His trademark was a persona that blended an exaggerated aristocratic image — tuxedo, waxed mustache, and pith helmet — with a kind of proto-rap rhythmic hipster slang, carefully enunciated and often rhyming. This characteristic speech pattern he called his "hipsemantic", and drew equally from black Americans in the Jazz community, Big Band/Swing performers like Frank Sinatra, the original Hipsters, and the British aristocracy to create something undeniably different and new.

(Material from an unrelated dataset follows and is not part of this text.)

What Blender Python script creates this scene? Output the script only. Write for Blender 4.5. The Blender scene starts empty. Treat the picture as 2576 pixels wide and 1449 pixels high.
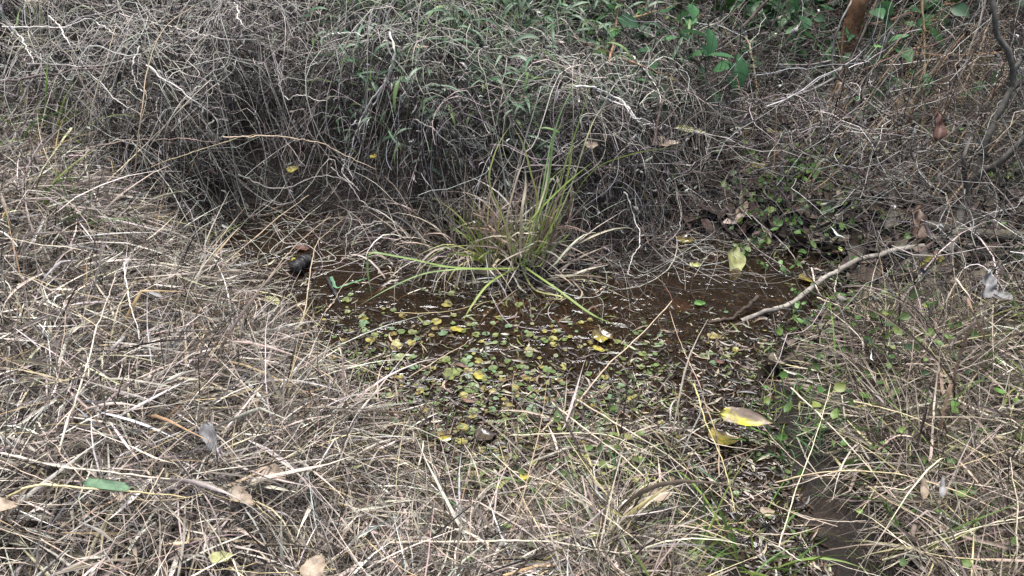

Occasionally performing to music, he punctuated his monologues with scat singing and sound effects. His most significant tracks are retellings of historical or legendary events, like "My Own Railroad" and "The Nazz". The latter, first recorded in 1952, describes Jesus' working profession as "carpenter kitty." Other historical figures include Gandhi ("The Hip Gan") and the Marquis de Sade ("The Bad-Rapping of the Marquis de Sade, the King of Bad Cats"). He retold several classic documents such as the Gettysburg Address and a version of Edgar Allan Poe's "The Raven." In "Mark Antony's Funeral Oration", he recast Shakespeare's "Friends, Romans, countrymen, lend me your ears" as "Hipsters, flipsters and finger-poppin' daddies: knock me your lobes."

His career ended abruptly in October 1960 when his cabaret card was seized by New York City police just before he was to appear on The Ed Sullivan Show, supposedly because of an arrest for marijuana possession twenty years earlier. (A necessity in order to work legally in NYC entertainment venues in that era, cabaret cards were often seized for political reasons and/or to extort payoffs from performers.) Despite massive support from the entertainment and arts world, his attempts to have his card reinstated came to naught, and he died of a stroke in November of the same year.

The scandal of Buckley's death, attributed at least partly to his loss of the card, helped lead to the removal of NYC Police Commissioner Stephen Kennedy in 1961 and the abolition of the cabaret card system by 1967, some seven years later.

For more information, you may consider visiting the Lord Buckley website and "Wig Bubbles" at airbrushmuseum.com.

You can find Lord Buckley's personal dictionary, the HIPesaurus, here.

Unrelated to Jeff Buckley.

Discography:

Lord Buckley recorded over 15 studio albums, including:

  • Hipsters, Flipsters and Finger Poppin' Daddies Knock Me Your Lobes, 1955
  • Euphoria, 1955
  • Euphoria Volume II, 1956
  • Way Out Humor, 1959
  • Buckley's Best, 1960
  • Parabolic Revelations Of The Late Lord Buckley, 1963
  • The Best of Lord Buckley, 1963
  • Lord Buckley In Concert, 1964
  • Blowing His Mind (and yours too), 1966
  • The Best of Lord Buckley, 1969
  • The Bad Rapping of the Marquis De Sade, 1969
  • a most immaculately hip aristocrat, 1970


Lord Buckley provides examples of the following tropes:
  • Adventurer Outfit: Partly invoked by the inclusion of a pith helmet in his usual look.
  • Beatnik: Strictly speaking, he presaged and anticipated the beatnik moviement, but was not actually one of them.
  • Cool Helmet: Not many people can pull off a pith helmet, even in the 1950s.
  • The Fifties: It is hard to find a figure so of the Fifties who still defies everything the Fifties represented. It is both telling and somewhat sad that during the great Fifties Nostalgia Craze which swept the United States during the 1970s, Lord Buckley was completely ignored and forgotten.
  • Hipster: Of the original variety, not the 21st-century subculture that's been tagged with the term.
  • Jive Turkey: Completely and totally averted. Lord Buckley was the original, whom all others copied — not always successfully.
  • Neologism: Some of Buckley's argot was born of this.
  • The Nicknamer: As part of his "hipsemantics", Lord Buckley would lay a custom handle on a cat, like "The Nazz" for Jesus of Nazareth, or "The Hip Gan" for Gandhi.
  • Spoken Word: When his performances involved music at all, they often included proto-rap pieces that are best described with this trope.